-- Start SOURCE DATA --

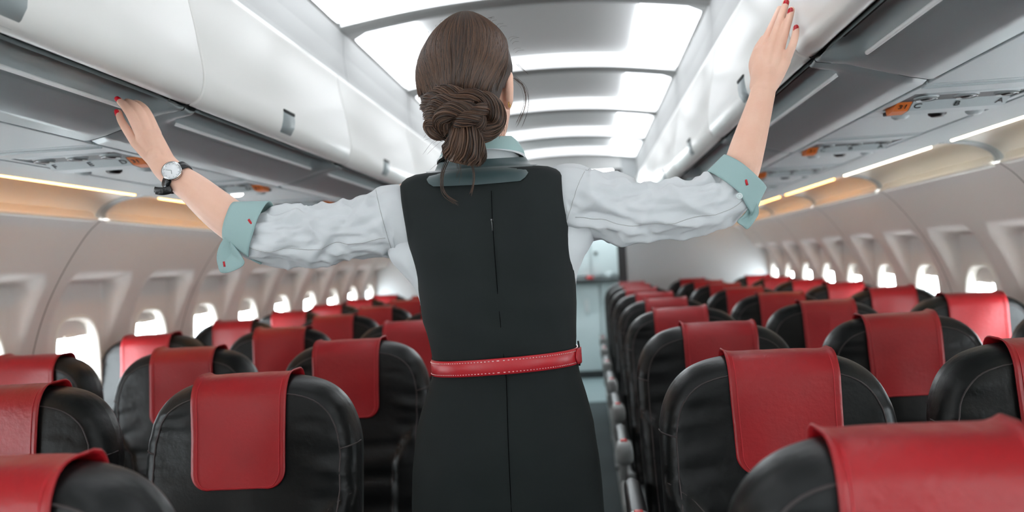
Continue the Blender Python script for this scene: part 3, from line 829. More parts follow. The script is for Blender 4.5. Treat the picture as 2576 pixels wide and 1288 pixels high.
# ---- shirt: sleeves, body, collar
def sleeve(nm, pts, seed, amp=.0108):
    """pts: (u, v, half height px, y, depth ratio)"""
    P = [at(u, v, y) for u, v, h, y, d in pts]; R = [h*y/FPX for u, v, h, y, d in pts]; D = [d for *_, d in pts]
    k = 14; path = catmull(P, k); rr = [p.x for p in catmull([(r, 0, 0) for r in R], k)]; dd = [p.x for p in catmull([(d, 0, 0) for d in D], k)]
    n = 80; V = []; nrm = None; s = 0; surf = []
    for i, p in enumerate(path):
        a, b = path[max(0, i-2)], path[min(len(path)-1, i+2)]; t = (b-a).normalized()
        if i: s += (path[i]-path[i-1]).length
        h = Vector((0, 0, 1)) if nrm is None else nrm
        nrm = (h-t*h.dot(t)).normalized(); bn = t.cross(nrm)
        if bn.y > 0: bn = -bn                       # second axis looks at the camera
        ring = []
        fade = sstep(.025, .085, s)
        for q in range(n):
            g = 2*math.pi*q/n; ax = math.cos(g); ay = math.sin(g)
            # folds run diagonally from the armpit side to the elbow
            w1 = noise.noise(Vector((s*11+ax*1.15+seed, s*5-ax*2.0+ay*.6, ay*.8+seed*.7)))
            w2 = noise.noise(Vector((s*22-ax*1.6+seed*2, ax*2.6+s*9, ay*1.4+seed)))
            w3 = noise.noise(Vector((s*45+seed, ax*5+s*14, ay*4)))
            f = (1-abs(w1)*2.4)*amp+(.5-abs(w2)*1.6)*amp*.8+w3*amp*.22
            for s0, kk, A in ((.09, .055, .006), (.155, -.05, -.005), (.20, .05, .007), (.27, -.045, .006), (.31, .04, -.005)):
                dd_ = (s-s0-kk*ax+.006*w2)/.011; f += A*math.exp(-dd_*dd_)*max(0, ay)**.5
            r = rr[i]-amp*.5+f*fade
            ring.append(p+nrm*(ax*r)+bn*(ay*r*dd[i]))
        V += ring; surf.append(ring)
    return V, grid_faces(len(path), n, False, True), surf
Lp = [(1050, 560, 92, 1.575, .80), (1000, 553, 97, 1.575, .80), (955, 562, 89, 1.57, .78), (902, 577, 75, 1.56, .78), (850, 583, 71, 1.55, .8), (785, 594, 77, 1.535, .8), (722, 598, 75, 1.515, .82), (672, 602, 70, 1.50, .85), (634, 594, 55, 1.495, .9), (612, 576, 45, 1.495, .92)]
V, F, sl = sleeve('l', Lp, 3.3)
shirtL = padd('shirt_sleeve', V, F, 'shirt')
Rp = [(1380, 520, 90, 1.575, .80), (1430, 502, 96, 1.575, .80), (1475, 512, 90, 1.57, .78), (1530, 521, 83, 1.565, .78), (1590, 532, 76, 1.56, .8), (1650, 532, 71, 1.555, .8), (1712, 526, 68, 1.55, .82), (1768, 514, 65, 1.55, .85), (1815, 496, 62, 1.555, .88), (1846, 466, 59, 1.56, .9), (1858, 445, 55, 1.56, .9)]
V, F, sr = sleeve('r', Rp, 8.1)
shirtR = padd('shirt_sleeve', V, F, 'shirt')
def seam_on(surf, i, par, r=.0006):
    ring = surf[i]; pts = [ring[q] for q in range(80) if ring[q].y < ring[0].y+.01]
    pts.sort(key=lambda p: p.z); padd('sleeve_seam', *tube([p+Vector((0, -.0004, 0)) for p in pts], r, 4), 'ceil_grey', par)
seam_on(sl, 24, shirtL); seam_on(sr, 22, shirtR)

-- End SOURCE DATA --

** CHALLENGE **
Only lines with "from" are wanted here; list each of them.

** RESPONSE FOR THIS EXERCISE **
Continue the Blender Python script for this scene: part 3, from line 829. More parts follow. The script is for Blender 4.5. Treat the picture as 2576 pixels wide and 1288 pixels high.
            # folds run diagonally from the armpit side to the elbow